Digital zero noise extrapolation for quantum error mitigation

TL;DR

This paper enhances zero-noise extrapolation (ZNE) for quantum error mitigation by introducing digital noise scaling methods and an adaptive extrapolation protocol, achieving significant error reductions and enabling practical use on larger quantum systems.

Contribution

It proposes digital noise scaling frameworks and an adaptive extrapolation method, improving ZNE's effectiveness and practicality for quantum error mitigation.

Findings

Error reductions of 18X to 24X demonstrated

Effective at larger qubit numbers than previous tests

Provides a self-contained guide for quantum programmers

Abstract

Zero-noise extrapolation (ZNE) is an increasingly popular technique for mitigating errors in noisy quantum computations without using additional quantum resources.

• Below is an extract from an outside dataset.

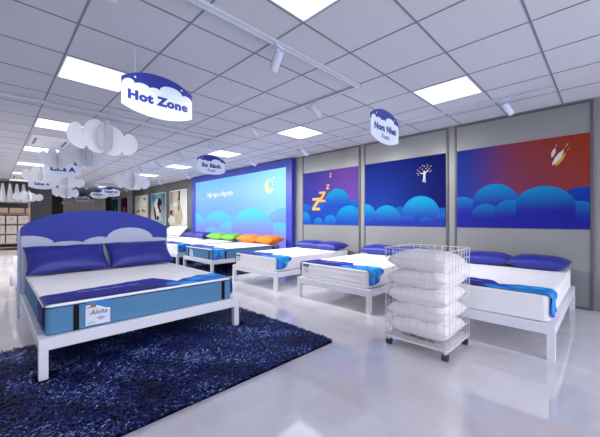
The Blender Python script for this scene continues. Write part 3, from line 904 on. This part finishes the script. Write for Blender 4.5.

We review the fundamentals of ZNE and propose several improvements to noise scaling and extrapolation, the two key components in the technique. We introduce unitary folding and parameterized noise scaling. These are digital noise scaling frameworks, i.e. one can apply them using only gate-level access common to most quantum instruction sets. We also study different extrapolation methods, including a new adaptive protocol that uses a statistical inference framework. Benchmarks of our techniques show error reductions of 18X to 24X over non-mitigated circuits and demonstrate ZNE effectiveness at larger qubit numbers than have been tested previously. In addition to presenting new results, this work is a self-contained introduction to the practical use of ZNE by quantum programmers.